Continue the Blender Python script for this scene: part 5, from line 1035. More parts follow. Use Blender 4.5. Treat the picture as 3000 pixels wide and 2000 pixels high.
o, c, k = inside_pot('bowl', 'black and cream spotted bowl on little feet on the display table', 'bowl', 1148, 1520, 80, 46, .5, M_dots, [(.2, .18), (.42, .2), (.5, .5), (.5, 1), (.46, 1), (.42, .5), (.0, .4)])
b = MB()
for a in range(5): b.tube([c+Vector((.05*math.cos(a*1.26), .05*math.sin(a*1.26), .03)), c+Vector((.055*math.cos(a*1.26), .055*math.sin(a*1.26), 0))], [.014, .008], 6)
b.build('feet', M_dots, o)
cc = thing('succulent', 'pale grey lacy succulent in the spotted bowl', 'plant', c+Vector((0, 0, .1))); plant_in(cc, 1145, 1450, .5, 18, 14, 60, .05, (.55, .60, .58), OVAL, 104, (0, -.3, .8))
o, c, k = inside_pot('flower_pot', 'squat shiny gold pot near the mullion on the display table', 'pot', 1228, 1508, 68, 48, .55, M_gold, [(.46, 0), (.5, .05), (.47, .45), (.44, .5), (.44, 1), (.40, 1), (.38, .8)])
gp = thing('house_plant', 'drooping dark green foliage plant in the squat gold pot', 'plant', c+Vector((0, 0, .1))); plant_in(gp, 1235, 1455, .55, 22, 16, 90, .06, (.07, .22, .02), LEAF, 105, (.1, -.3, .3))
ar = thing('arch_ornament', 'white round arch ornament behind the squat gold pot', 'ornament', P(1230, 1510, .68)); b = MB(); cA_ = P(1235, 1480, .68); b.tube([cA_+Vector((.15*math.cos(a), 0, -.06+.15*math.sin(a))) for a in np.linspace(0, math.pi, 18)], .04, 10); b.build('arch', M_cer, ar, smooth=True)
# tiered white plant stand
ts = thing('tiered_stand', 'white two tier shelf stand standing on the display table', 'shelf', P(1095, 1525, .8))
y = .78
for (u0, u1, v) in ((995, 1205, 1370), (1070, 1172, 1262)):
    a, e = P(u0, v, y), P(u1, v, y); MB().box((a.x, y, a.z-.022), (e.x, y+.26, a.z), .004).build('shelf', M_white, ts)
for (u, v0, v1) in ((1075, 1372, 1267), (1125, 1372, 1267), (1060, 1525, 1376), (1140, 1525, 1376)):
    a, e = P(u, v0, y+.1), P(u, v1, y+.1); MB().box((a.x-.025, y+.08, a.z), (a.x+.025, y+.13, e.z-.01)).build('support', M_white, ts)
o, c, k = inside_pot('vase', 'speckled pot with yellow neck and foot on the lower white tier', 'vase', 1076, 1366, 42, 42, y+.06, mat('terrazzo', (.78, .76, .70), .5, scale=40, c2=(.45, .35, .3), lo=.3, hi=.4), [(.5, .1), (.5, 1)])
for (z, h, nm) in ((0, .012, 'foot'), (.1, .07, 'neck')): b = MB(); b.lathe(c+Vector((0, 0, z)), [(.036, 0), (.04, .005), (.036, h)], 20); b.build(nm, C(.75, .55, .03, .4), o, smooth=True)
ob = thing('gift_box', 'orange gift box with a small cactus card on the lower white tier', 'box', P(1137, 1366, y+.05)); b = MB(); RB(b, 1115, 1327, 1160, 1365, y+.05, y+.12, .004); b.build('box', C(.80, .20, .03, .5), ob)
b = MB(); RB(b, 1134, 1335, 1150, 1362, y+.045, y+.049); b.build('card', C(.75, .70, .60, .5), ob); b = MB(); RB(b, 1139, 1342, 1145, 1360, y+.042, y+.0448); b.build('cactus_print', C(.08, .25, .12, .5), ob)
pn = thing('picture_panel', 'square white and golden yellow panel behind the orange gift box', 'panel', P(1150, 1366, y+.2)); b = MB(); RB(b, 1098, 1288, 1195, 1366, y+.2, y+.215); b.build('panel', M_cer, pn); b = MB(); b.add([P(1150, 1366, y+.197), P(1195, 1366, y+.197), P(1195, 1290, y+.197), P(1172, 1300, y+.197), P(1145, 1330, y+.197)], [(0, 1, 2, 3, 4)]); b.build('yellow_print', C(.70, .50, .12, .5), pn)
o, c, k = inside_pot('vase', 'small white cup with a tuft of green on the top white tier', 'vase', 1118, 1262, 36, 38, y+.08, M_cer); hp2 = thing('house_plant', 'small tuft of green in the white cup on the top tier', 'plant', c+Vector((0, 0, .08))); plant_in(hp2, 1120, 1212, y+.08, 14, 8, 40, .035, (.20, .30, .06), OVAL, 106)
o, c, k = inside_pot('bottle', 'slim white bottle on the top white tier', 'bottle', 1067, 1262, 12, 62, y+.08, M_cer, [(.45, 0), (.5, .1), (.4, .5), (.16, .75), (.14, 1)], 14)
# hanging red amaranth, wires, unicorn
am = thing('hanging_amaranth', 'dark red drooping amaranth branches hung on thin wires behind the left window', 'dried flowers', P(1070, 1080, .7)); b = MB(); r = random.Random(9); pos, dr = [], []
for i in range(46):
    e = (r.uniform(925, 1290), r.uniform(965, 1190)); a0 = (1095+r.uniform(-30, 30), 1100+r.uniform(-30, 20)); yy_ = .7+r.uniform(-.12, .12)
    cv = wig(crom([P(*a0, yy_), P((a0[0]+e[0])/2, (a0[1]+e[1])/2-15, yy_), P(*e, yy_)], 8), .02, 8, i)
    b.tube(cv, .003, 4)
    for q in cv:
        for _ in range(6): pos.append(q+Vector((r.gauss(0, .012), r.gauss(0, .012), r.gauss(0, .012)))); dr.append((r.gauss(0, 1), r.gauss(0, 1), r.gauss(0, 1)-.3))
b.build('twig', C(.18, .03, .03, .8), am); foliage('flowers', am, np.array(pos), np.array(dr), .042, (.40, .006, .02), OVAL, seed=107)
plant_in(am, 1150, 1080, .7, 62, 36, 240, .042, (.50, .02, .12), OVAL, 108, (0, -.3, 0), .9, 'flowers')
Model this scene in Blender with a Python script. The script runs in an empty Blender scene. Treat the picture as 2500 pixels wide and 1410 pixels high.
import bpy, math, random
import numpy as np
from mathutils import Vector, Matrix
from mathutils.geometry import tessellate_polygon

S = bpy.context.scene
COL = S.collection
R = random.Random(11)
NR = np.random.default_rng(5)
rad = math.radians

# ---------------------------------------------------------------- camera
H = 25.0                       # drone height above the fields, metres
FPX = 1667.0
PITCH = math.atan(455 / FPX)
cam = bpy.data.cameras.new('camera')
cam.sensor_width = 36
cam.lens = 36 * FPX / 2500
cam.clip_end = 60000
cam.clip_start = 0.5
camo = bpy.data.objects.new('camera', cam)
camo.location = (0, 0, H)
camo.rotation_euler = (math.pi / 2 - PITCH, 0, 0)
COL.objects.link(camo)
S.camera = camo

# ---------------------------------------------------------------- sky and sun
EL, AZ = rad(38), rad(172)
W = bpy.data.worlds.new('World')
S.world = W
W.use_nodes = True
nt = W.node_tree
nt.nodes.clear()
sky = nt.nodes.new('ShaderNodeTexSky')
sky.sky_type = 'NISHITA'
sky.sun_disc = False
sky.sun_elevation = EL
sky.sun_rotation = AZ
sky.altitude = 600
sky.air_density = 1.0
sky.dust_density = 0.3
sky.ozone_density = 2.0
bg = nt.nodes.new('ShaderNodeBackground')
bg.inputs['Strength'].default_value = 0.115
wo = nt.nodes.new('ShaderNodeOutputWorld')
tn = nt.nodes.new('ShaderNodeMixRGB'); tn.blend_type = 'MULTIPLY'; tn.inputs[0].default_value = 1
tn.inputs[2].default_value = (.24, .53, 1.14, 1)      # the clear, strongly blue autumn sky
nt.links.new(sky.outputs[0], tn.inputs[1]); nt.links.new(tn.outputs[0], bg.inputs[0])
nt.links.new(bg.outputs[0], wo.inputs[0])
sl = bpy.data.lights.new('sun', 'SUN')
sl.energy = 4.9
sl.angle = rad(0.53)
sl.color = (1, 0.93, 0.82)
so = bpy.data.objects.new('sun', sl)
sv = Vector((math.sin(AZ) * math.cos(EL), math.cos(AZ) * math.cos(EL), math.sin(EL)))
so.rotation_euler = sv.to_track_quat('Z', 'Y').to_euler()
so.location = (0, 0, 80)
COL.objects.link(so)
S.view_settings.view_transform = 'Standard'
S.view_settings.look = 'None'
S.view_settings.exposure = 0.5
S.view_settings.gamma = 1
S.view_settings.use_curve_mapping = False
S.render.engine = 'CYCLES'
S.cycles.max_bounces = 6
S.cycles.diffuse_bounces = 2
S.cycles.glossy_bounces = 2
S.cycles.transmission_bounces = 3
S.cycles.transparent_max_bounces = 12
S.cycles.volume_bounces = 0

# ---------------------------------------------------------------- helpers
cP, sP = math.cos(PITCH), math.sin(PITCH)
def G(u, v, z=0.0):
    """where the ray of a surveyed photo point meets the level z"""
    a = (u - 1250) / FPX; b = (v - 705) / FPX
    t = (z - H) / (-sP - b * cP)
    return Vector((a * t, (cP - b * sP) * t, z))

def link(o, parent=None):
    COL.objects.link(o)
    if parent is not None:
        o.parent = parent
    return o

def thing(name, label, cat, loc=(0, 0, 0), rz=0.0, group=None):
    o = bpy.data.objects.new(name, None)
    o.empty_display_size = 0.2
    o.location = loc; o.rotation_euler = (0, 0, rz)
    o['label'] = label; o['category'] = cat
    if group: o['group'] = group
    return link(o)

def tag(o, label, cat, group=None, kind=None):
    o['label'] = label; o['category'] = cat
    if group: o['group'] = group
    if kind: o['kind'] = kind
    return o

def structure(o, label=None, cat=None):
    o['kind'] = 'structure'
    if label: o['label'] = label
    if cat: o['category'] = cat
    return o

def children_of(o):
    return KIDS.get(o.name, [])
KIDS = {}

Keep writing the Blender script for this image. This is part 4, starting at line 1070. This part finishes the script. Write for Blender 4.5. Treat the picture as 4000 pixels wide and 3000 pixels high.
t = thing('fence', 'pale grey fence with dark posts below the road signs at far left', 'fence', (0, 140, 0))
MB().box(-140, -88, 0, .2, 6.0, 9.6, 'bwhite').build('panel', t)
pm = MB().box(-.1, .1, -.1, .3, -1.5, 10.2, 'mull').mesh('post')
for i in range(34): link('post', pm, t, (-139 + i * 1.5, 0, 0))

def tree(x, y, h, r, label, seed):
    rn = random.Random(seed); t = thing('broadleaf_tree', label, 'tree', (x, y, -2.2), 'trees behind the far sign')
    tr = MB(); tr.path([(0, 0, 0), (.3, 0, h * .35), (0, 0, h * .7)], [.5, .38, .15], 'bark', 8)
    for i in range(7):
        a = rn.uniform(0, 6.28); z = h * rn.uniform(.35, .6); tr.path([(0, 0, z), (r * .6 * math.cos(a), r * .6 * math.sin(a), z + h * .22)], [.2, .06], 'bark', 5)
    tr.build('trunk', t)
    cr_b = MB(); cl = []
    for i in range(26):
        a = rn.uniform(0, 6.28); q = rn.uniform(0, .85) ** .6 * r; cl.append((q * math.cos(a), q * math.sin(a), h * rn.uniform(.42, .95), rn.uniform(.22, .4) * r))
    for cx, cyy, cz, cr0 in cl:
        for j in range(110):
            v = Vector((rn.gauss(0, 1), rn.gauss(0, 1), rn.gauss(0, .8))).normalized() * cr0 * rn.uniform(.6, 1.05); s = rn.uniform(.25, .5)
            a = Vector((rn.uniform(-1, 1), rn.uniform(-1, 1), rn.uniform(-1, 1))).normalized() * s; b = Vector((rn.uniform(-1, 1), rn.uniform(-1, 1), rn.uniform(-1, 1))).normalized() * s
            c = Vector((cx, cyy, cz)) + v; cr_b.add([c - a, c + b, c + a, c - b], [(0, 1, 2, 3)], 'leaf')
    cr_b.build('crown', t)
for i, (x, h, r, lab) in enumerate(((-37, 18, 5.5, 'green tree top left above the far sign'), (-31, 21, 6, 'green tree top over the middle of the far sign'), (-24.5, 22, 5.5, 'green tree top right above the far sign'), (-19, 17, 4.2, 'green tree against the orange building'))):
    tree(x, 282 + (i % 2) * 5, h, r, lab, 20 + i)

Set exercise> Above are the records. Copy the lines beginning at the one that has "Model this scene" and ending with the one that has "rad = math.radians", unchanged.

Final result>
Model this scene in Blender with a Python script. The script runs in an empty Blender scene. Treat the picture as 2500 pixels wide and 1410 pixels high.
import bpy, math, random
import numpy as np
from mathutils import Vector, Matrix
from mathutils.geometry import tessellate_polygon

S = bpy.context.scene
COL = S.collection
R = random.Random(11)
NR = np.random.default_rng(5)
rad = math.radians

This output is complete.